Joshua DuBois, who led the White House Office of Faith-Based and Neighborhood Partnerships under President Barack Obama, said on Twitter that after his son claimed to have seen the zebras, he did a U-turn, pulled into “some guy’s driveway” and spotted them in Upper Marlboro, Maryland, about 20 miles southeast of Washington, D.C.

“BAM. WILD MARYLAND ZEBRAS,” DuBois wrote on Twitter, posting with his comment a video showing a zebra trotting along a tree line.

Upper Marlboro Mayor Linda Pennoyer said the zebras had become local “celebrities,” their every move documented on social media.

“It is odd to see zebras crossing the road,” Pennoyer said, adding, “There are worse things that could be running around Upper Marlboro — like alligators.”

The zebras have been on the run since Aug. 31, when they somehow escaped from a privately owned farm in Upper Marlboro, according to Rodney Taylor, chief of the Prince George’s County Animal Services Division.

They were part of a zeal — as a bunch of zebras is sometimes called — of 39 that had been brought to the farm from Florida in mid-August. Taylor said he was not sure why the farm owner, whom he identified as Jerry Holly, had been keeping zebras but said they were not part of a zoo or other exposition.

He said Holly had a license from the U.S. Department of Agriculture to keep zebras. Department records indicate that the farm has had a variety of wild animals as recently as 2018, including black-handed spider monkeys, dromedaries, mandrills, red kangaroos, brown lemurs, capybaras and gibbons.

After the zebras got loose, the farm had planned to capture them by luring them into a corral baited with grain. The corral was to be rigged with a gate that would swing shut, trapping the escapees.

But the zebras have proved to be a wily bunch, foiling the effort week after week.

“I can say we haven’t caught them yet,” Taylor said Thursday, declining to offer more details. “They’re still loose. They still have the feeding station out to catch them.”

There was no answer at a phone number listed for Holly.

Daniel Rubenstein, a professor of zoology at Princeton University, said he was not surprised that the zebras had proved so elusive.

Unlike domesticated horses that will return to a barn after they have gotten loose, zebras are wild animals and “don’t like people generally,” he said. And they may not have any need to feed on the grain set out for them as bait, if they can find enough food to munch elsewhere.

If the zebras continue to elude capture, “they should be able to do just fine” in Prince George’s County, Rubinstein said.

The county has plenty of lawns, fields and pastures where the zebras can graze, as well as streams and other places for them to drink water, which they need to do once a day, he said.

And with the dearth of lions in the Greater Washington area, they have no natural predators, he said, adding, “coyotes they can deal with.”

Although zebras “won’t like snow,” they may be able to survive colder weather in the fall and winter.
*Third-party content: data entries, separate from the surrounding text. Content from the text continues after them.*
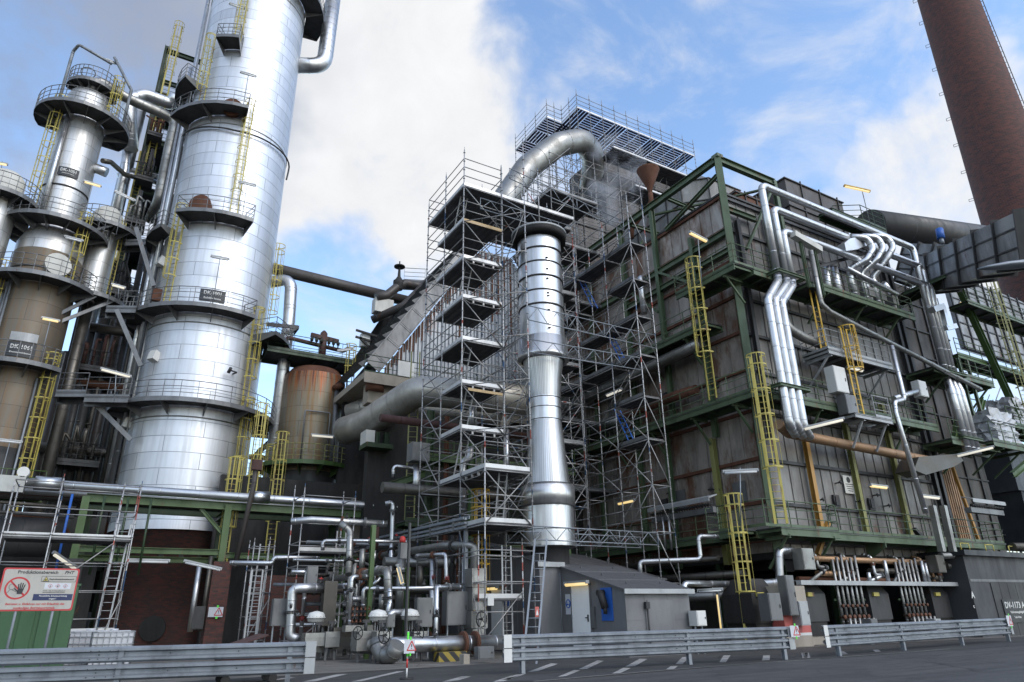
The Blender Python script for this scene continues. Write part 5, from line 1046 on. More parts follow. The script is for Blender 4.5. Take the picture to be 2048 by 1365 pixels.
# high cable box group on the right
m = MB(); m.beam((28.9, 19.3, 19.75), (31.0, 19.3, 19.35), .35, .34); m.build('cable_tray_box', M['cream'], None, 'pale boxed cable tray beside the inner silver pipe', 'box')
for x, z0, z1 in ((29.5, 17.4, 19.6), (30.6, 17.2, 19.4)): MB().ibeam((x, 19.35, z0-.6), (x, 19.35, z1), .14, .14).build('tray_post', M['green'], None, 'green post under the pale cable box, %s' % ('left' if x < 30 else 'right'), 'post', 'posts under the pale cable box')
for i, x in enumerate((32.4, 33.4)):
    pipe_thing('stubby pale vertical vessel behind the high platform railing, %s one' % ('left', 'right')[i], [(x, 20.2, 17.4), (x+.3*(1-i), 20.2, 19.3)], .22, 'alu', 14, 0, .7)
for i, x in enumerate((35.9, 37.0, 38.2)):
    t = thing('jacketed_valve', 'silver valve riser on the high platform, %s one' % ('left', 'middle', 'right')[i], 'valve', (x, 20, 17.3), 'valve risers on the high platform')
    MB().path([(x, 20.0, 17.3), (x, 20.0, 18.9), (x-.5, 20.0, 19.3)], .2, 12, .3, .6).build('riser', M['alu'], t); MB().box((x-.28, 19.75, 17.9), (x+.28, 20.3, 18.5)).build('valve_jacket', M['alu_dull'], t)
pipe_thing('thin silver cross pipe above the valve risers', [(33.8, 19.7, 19.2), (38.4, 19.7, 18.6)], .12, 'alu', 10, 0, 1)
for x in (43.2, 44.2): MB().ibeam((x, 19.6, 11.8), (x, 19.6, 15.4), .16, .16, (0, 1, 0)).build('frame_post', M['green'], None, 'green post right of the far pipe trio, %s one' % ('left' if x < 44 else 'right'), 'post', 'posts right of the far pipe trio')
m = MB(); m.beam(Q(1863, 621, Y=19.3), Q(1884, 614, Y=19.3), .4, .35); m.beam(Q(1883, 612, Y=19.3), Q(1893, 655, Y=19.3), .32, .32, (0, 1, 0)); m.beam(Q(1890, 657, Y=19.3), Q(1910, 653, Y=19.3), .3, .3); m.build('cable_duct', M['alu'], None, 'pale angular cable duct right of the far pipe trio', 'duct')
# duct tray beneath far trio
m = MB(); m.prism([Q(a_, b_, Y=19.0) for a_, b_ in ((1828, 940), (1838, 914), (1918, 908), (1927, 922), (1908, 934), (1852, 950))], (0, 1.0, 0)); m.build('pipe_tray', M['alu_dark'], None, 'flat dark tray duct under the far right silver trio', 'duct')
jbox('white control cabinet beside the small grey landing', (30.6, 19.6, 11.3), (.95, .5, 1.35), 'white')
jbox('grey instrument cabinet standing under the white control cabinet', (30.9, 19.5, 10.2), (.85, .5, 1.0), 'steel')
jbox('white switch cabinet with feed pipe right of the slim downpipe', (37.5, 19.3, 12.0), (.75, .4, .9), 'white'); pipe_thing('short silver pipe feeding the white switch cabinet', [(34.6, 19.2, 11.5), (37.1, 19.25, 12.3)], .14, 'alu', 12, 0, .6)
# burner manifold tray at lower left wall
def manifold(label, a, b, z, down):
    a = V(a); b = V(b); d = (b-a).normalized(); n = V((d.y, -d.x, 0)); n = n if n.dot(-a) > 0 else -n
    t = thing('sensor_manifold', label, 'manifold', (a+b)/2+V((0, 0, z)))
    MB().prism([a+V((0, 0, z+.62)), b+V((0, 0, z+.62)), b+n*.55+V((0, 0, z+.45)), a+n*.55+V((0, 0, z+.45))], (0, 0, .06)).build('canopy', M['galvl'], t)
    MB().beam(a+n*.55+V((0, 0, z+.40)), b+n*.55+V((0, 0, z+.40)), .03, .17).build('canopy_lip', M['galvl'], t)
    MB().beam(a+n*.2+V((0, 0, z-.05)), b+n*.2+V((0, 0, z-.05)), .32, .26).build('tray', M['steel'], t)
    k = int((b-a).length/.17)
    for i in range(k):
        p = a+d*(.12+i*.17)+n*.3+V((0, 0, z+.2)); m = MB(); m.tube(p, p+n*.16, .06, 8); m.tube(p+V((0, 0, -.16)), p+V((0, 0, .08)), .025, 6); m.build('gauge_valve', M['black'], t)
    for f in down: p = a.lerp(b, f); MB().path([p+n*.45+V((0, 0, z)), p+n*.45+V((0, 0, z-1.6))], .06, 8).build('drop_pipe', M['alu'], t)
manifold('row of black gauges under a pale canopy on the lower left furnace wall', (24.5, 26.9, 0), (24.5, 22.7, 0), 5.75, (0.22, .32)); manifold('row of black gauges on the lower right furnace wall near its end', (39.3, 19.5, 0), (42.6, 19.5, 0), 6.15, ())
for i, x in enumerate((1864, 1886)): MB().beam(Q(x, 1012, Y=18.9), Q(x+20, 1104, Y=18.9), .26, .26, (0, 1, 0)).build('cable_riser', M['alu_dull'], None, 'flat silver cable riser crossing the lower right railing, %s one' % ('left', 'right')[i], 'duct', 'flat cable risers at the lower right')
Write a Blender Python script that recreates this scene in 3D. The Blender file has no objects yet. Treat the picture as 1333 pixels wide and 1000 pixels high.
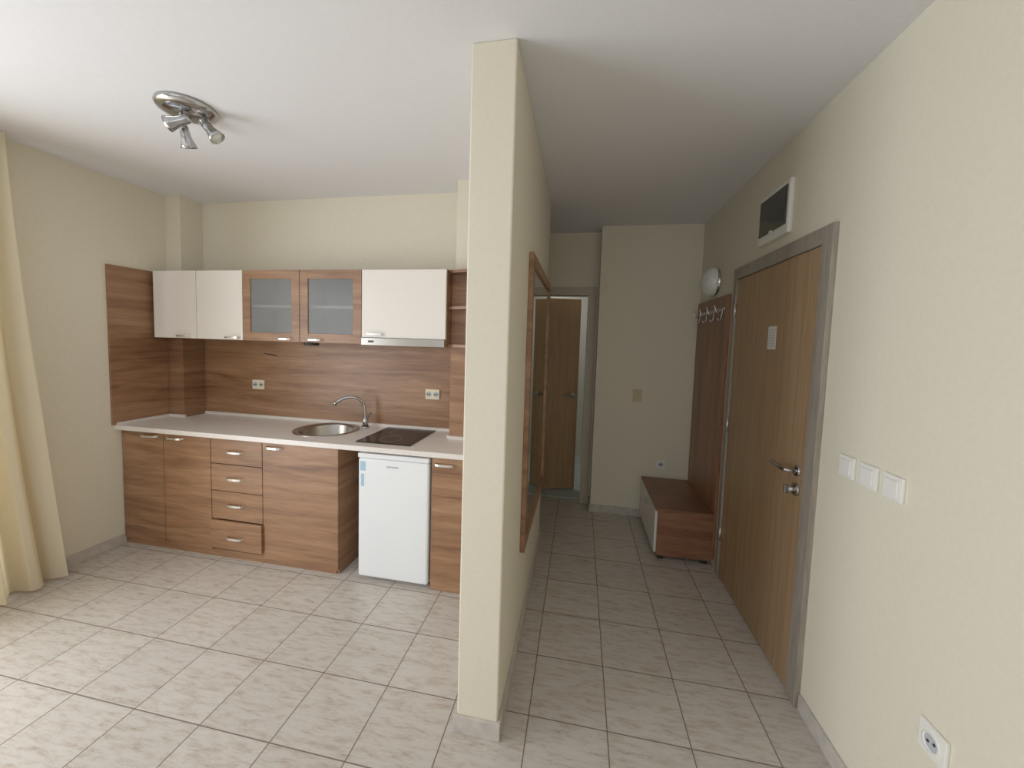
import bpy, bmesh, math, random
from mathutils import Vector, Matrix
random.seed(3)
S=bpy.context.scene
col=S.collection
# ------------------------------------------------------------ materials
def newmat(name):
    m=bpy.data.materials.new(name); m.use_nodes=True
    nt=m.node_tree; b=nt.nodes['Principled BSDF']
    return m,nt,b
def L(nt,a,b): nt.links.new(a,b)
def simple(name,c,rough=.5,metal=0,noise=0.0,bump=0.0,scale=40,spec=None,emit=None,coat=0):
    m,nt,b=newmat(name)
    b.inputs['Base Color'].default_value=(*c,1); b.inputs['Roughness'].default_value=rough; b.inputs['Metallic'].default_value=metal
    if coat: b.inputs['Coat Weight'].default_value=coat
    if spec is not None: b.inputs['Specular IOR Level'].default_value=spec
    if emit: b.inputs['Emission Color'].default_value=(*emit[0],1); b.inputs['Emission Strength'].default_value=emit[1]
    g=nt.nodes.new('ShaderNodeNewGeometry')
    n=nt.nodes.new('ShaderNodeTexNoise'); n.inputs['Scale'].default_value=scale; n.inputs['Detail'].default_value=5
    L(nt,g.outputs['Position'],n.inputs['Vector'])
    if noise:
        r=nt.nodes.new('ShaderNodeValToRGB')
        r.color_ramp.elements[0].position=.3; r.color_ramp.elements[1].position=.7
        r.color_ramp.elements[0].color=(*[x*(1-noise) for x in c],1); r.color_ramp.elements[1].color=(*[min(1,x*(1+noise)) for x in c],1)
        L(nt,n.outputs['Fac'],r.inputs['Fac']); L(nt,r.outputs['Color'],b.inputs['Base Color'])
    if bump:
        bp=nt.nodes.new('ShaderNodeBump'); bp.inputs['Strength'].default_value=bump; bp.inputs['Distance'].default_value=.01
        L(nt,n.outputs['Fac'],bp.inputs['Height']); L(nt,bp.outputs['Normal'],b.inputs['Normal'])
    return m
def wood(name,stops,sc,rough=.45,fine=.25,wav=0.0):
    """sc = xyz scale of grain; small value along the grain"""
    m,nt,b=newmat(name)
    g=nt.nodes.new('ShaderNodeNewGeometry')
    mp=nt.nodes.new('ShaderNodeMapping'); mp.inputs['Scale'].default_value=sc
    n=nt.nodes.new('ShaderNodeTexNoise'); n.inputs['Scale'].default_value=1; n.inputs['Detail'].default_value=7; n.inputs['Roughness'].default_value=.58; n.inputs['Distortion'].default_value=.6
    L(nt,g.outputs['Position'],mp.inputs['Vector']); L(nt,mp.outputs['Vector'],n.inputs['Vector'])
    r=nt.nodes.new('ShaderNodeValToRGB'); cr=r.color_ramp
    while len(cr.elements)<len(stops): cr.elements.new(.5)
    for e,(p,c) in zip(cr.elements,stops): e.position=p; e.color=(*c,1)
    L(nt,n.outputs['Fac'],r.inputs['Fac'])
    mp2=nt.nodes.new('ShaderNodeMapping'); mp2.inputs['Scale'].default_value=[x*7 for x in sc]
    n2=nt.nodes.new('ShaderNodeTexNoise'); n2.inputs['Scale'].default_value=1; n2.inputs['Detail'].default_value=4
    L(nt,g.outputs['Position'],mp2.inputs['Vector']); L(nt,mp2.outputs['Vector'],n2.inputs['Vector'])
    r2=nt.nodes.new('ShaderNodeValToRGB'); r2.color_ramp.elements[0].position=.35; r2.color_ramp.elements[1].position=.6
    r2.color_ramp.elements[0].color=(1-fine,1-fine,1-fine,1); r2.color_ramp.elements[1].color=(1,1,1,1)
    L(nt,n2.outputs['Fac'],r2.inputs['Fac'])
    mx=nt.nodes.new('ShaderNodeMixRGB'); mx.blend_type='MULTIPLY'; mx.inputs[0].default_value=1
    L(nt,r.outputs['Color'],mx.inputs[1]); L(nt,r2.outputs['Color'],mx.inputs[2]); L(nt,mx.outputs[0],b.inputs['Base Color'])
    b.inputs['Roughness'].default_value=rough
    return m
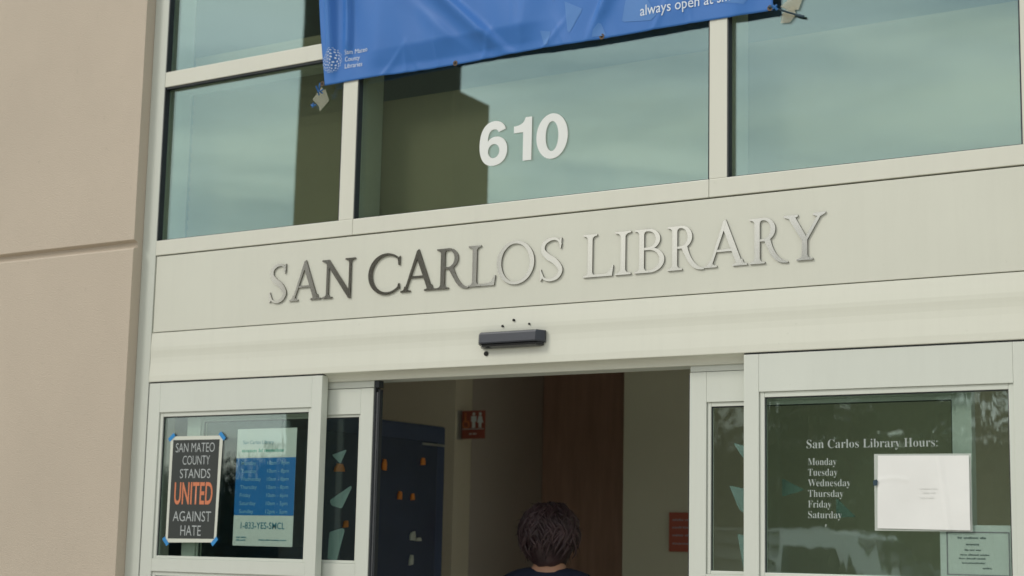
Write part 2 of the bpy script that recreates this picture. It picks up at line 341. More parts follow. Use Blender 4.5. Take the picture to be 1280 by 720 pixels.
for a, b, z1 in ((JX + 0.001, M1a + 0.03, 3.62), (M1b - 0.03, M2a + 0.03, 3.293), (M2b - 0.03, M3a + 0.03, 3.297)):
    if a < -5:
        pf = [(Y1 + .030, 2.60), (Y1 + .030, z1)]
        zz = z1
        while zz > 2.62: pf += [(Y1 + .006, zz), (Y1 + .016, zz - .040)]; zz -= .042
        MB().prism(pf, a, b).build('backing_board', M['board'], w)
    else: MB().box(a, b, Y1 + 0.004, Y1 + 0.022, 2.60, z1).build('backing_board', M['board'], w)

# room behind the upper windows
def wallbox(name, x0, x1, y0, y1, z0, z1, mat, label):
    o = MB().box(x0, x1, y0, y1, z0, z1).build(name, mat); recentre(o, ((x0 + x1) / 2, (y0 + y1) / 2, z0)); return tag(o, label, 'wall') if label else tag(o, kind='structure')
tag(MB().box(-9.0, -1.36, 2.05, 6.5, 2.80, 2.95).build('lobby_ceiling', M['ceil']), kind='structure')
tag(MB().box(-9.0, -1.36, 0.225, 6.5, 6.0, 6.2).build('roof', M['precast']), kind='structure')
wallbox('upper_room_wall', -1.50, -1.36, 0.225, 6.5, 2.953, 5.997, M['interior_r'], None)
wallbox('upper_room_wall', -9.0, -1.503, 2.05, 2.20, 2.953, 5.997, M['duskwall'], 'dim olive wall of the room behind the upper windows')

# ================================================================== NAME PANEL
s = thing('name_panel', 'cream panel under the windows carrying the raised steel library name', 'sign', (-3.27, 0.03, 2.402))
MB().box(-5.066, M3b - 0.002, 0.0, 0.045, 2.404, 2.7215, 0.0015).build('panel', M['fascia'], s)
MB().box(-5.074, M3b - 0.001, 0.047, 0.16, 2.20, 2.7255).build('backing', M['gap'], s)

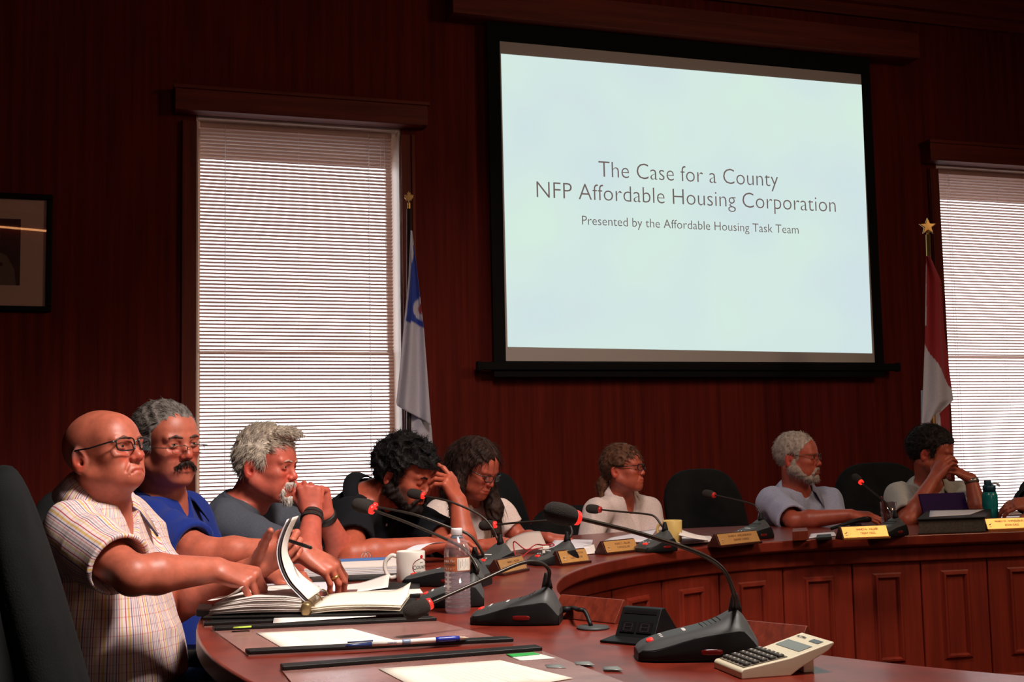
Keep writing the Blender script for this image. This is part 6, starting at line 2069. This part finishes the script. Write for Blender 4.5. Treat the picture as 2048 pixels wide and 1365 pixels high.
    if want(8):
        k8 = hairm('dark_hair', (.024, .017, .015), (.008, .006, .006))
        PEOPLE[8] = person('dark-haired person in a pale polo shirt and wristwatch, hands clasped over the mouth', dict(
            PV=(2.20, 6.42, .45), N=P(1856, 972, 6.16), yaw=-78, head=P(1864, 906, 6.06), hyaw=-30, hpitch=-12, hs=1.0, seed=72,
            shR=P(1800, 996, 6.04), elR=P(1816, 1042, 5.80), wrR=P(1868, 958, 5.86), shL=P(1928, 994, 6.20), elL=P(1960, 1036, 5.86), wrL=P(1942, 958, 5.90),
            handR=dict(fwd=(.55, .02, .80), dors=(-.6, -.5, .5), curl=(30, 40, 25), spread=2), handL=dict(fwd=(-.86, .02, .50), dors=(.3, -.4, .85), curl=(22, 30, 20), spread=2),
            h=.0042, h2=.0055, neck=.058, lid=.003, skin=(.38, .078, .042),
            cloth=.016, sleeve=.86, cuff=.072, fold=.005, cmat=cloth('pale_grey_knit', (.42, .40, .37)), garment='polo_shirt', bands=[('wristwatch', 'L', .012, .032, .022, mat('watch_metal', (.35, .30, .25), rough=.3, metal=.8))], collar=dict(open=140, h=.036, pt=.03), vneck=.06,
            hair=dict(mat=k8, thick=.018, n=2200, len=.026, r=.0008, flow=(-.7, 0, -.4), lift=.3, na=.004)))
    if want(9):
        PEOPLE[9] = person('person in black at the right-hand end, only a sleeve and fingers in view', dict(
            PV=(3.02, 6.45, .45), N=P(2125, 975, 6.22), yaw=-100, head=P(2128, 900, 6.15), hyaw=-130, hpitch=-5, hs=1.0, seed=81,
            shR=P(2072, 985, 6.12), elR=P(2056, 1004, 5.86), wrR=P(2068, 1006, 5.66), elL=P(2190, 1040, 5.95), wrL=P(2140, 1050, 5.75),
            handR=dict(fwd=(-.95, .05, -.05), dors=(0, -.6, .8), curl=(25, 35, 25), spread=2), handL=dict(fwd=(-.7, -.4, 0), dors=(0, 0, 1), curl=(25, 30, 20)),
            h=.006, h2=.007, lid=0, cloth=.016, sleeve=1.7, cuff=.075, cmat=cloth('black_cotton', (.006, .006, .009)), garment='black_sweater',
            hair=dict(mat=hairm('dark_hair', (.02, .015, .012), (.01, .008, .007)), thick=.016, n=0)))
ONLY = None
build_people(ONLY)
Zebras, he said, live on the slopes of Mount Kenya, at 13,000 feet, where temperatures at night dip into the 30s.

“They should be able to thrive quite nicely,” Rubinstein said. “They will be able to sustain themselves naturally on that landscape.”

He suggested that the farm track the zebras with infrared cameras or drones and then tranquilize them or drive them into a corral.

But the zebras may not stay in the area for long, Rubinstein warned.

If the zebras that escaped are not part of a family group, they may separate and wander as loners, making them even more difficult to capture. “If they’re starting to go their own individual way,” he said, “who knows?”